Unlike the fluorescent-lit cubicles that characterized offices of the past, WeWorks across the planet offered well-lit, open-concept workspaces with couches, glassy conference rooms to reserve, and amenities ranging from game rooms and maternal suites to Kombucha and cold brew on tap.
In theory, one could see the pathway to modest profitability. One part of the profit was generated by the margin between the low rate WeWork paid for its properties and what it charged its users. While the other part of the profit was generated by the premium paid for WeWork’s admittedly luxurious amenities.
Instead, WeWork recorded a net loss of $2 billion last year and a $400 million net loss in just the second quarter of this year. Recall that this is after WeWork finally did manage to go public in 2022. Instead of debuting at a $47 billion valuation, as SoftBank once hoped, WeWork’s IPO was valued at $9 billion, meaning the company has lost 97.8% of its market cap in the past two years alone; with the profitability posted above, there’s no wonder why.
That’s where the zero interest rate policy comes in. Why did the company rise so high in the twilight of the ZIRP years? And why is it bleeding so much revenue, even when the theoretical business model isn’t so terrible? It all goes back to the dangerous incentive structure of the interest rate environment of the past decade.

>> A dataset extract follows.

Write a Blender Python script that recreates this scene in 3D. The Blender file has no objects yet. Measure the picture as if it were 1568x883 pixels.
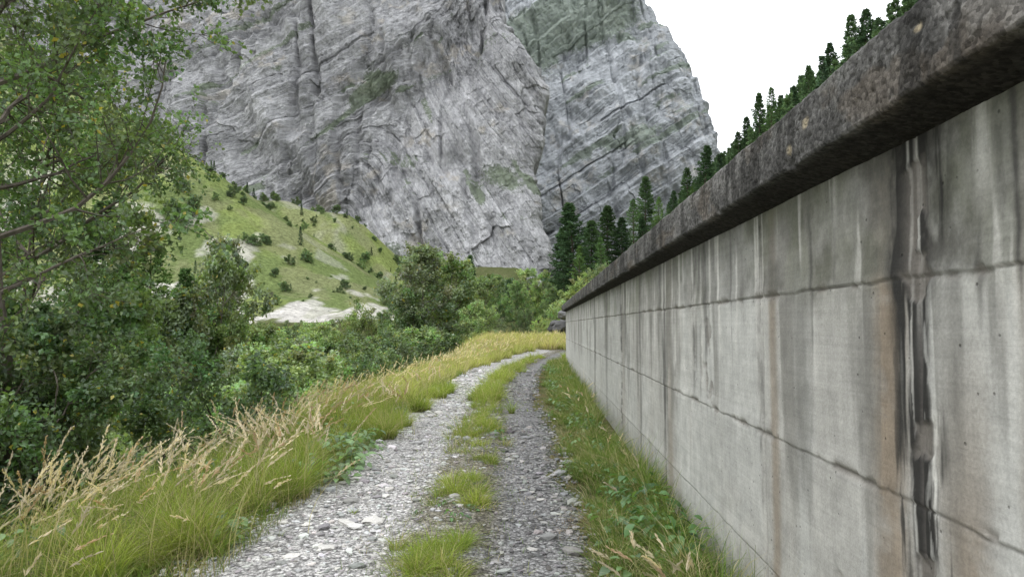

Just like Casper (a direct-to-consumer mattress firm), Root (a direct-to-consumer auto insurance firm), and GoHealth (a direct-to-consumer health insurance broker), WeWork wanted to capture the zeitgeist and bill itself not as a commercial real estate broker, but a tech company. Not coincidentally, Casper, Root, and GoHealth, like WeWork, all had their own disastrous IPOs after investors realized their projected earnings did not reflect mattresses and insurance policies made slightly more profitable thanks to more limited overhead, but pure wish-casting.
Their slide decks and mission statements may have adopted the same sexy sheen of Spotify and Snapchat, but the vendor for a temporary office space — even if you search for it online — is not a tech company. It is still just a glorified short-term commercial real estate company.
But ZIRP presented an aberration. On the one side of the equation, the artificially low return offered by bonds and loans meant that investors desperately searched anywhere else for positive growth. WeWork was able to capitalize on this hunger twice over, not just thanks to investor desperation but also by taking advantage of artificially low mortgage rates, which meant their properties could turn a profit.
This meant that for years, WeWork could burn through investor cash with zero borrowing costs while portraying itself as a lifestyle brand, or a tech brand. Basically, anything but a boring old real estate company.
But it wasn’t, and just as what must go up must come down, when rates stay low during prolonged periods of economic and deficit growth, they must eventually come up, and quickly. With borrowing costs at their highest point in nearly 20 years and commercial real estate at its least desirable in decades, the matter of WeWork’s bankruptcy was not if it would ever come, but when.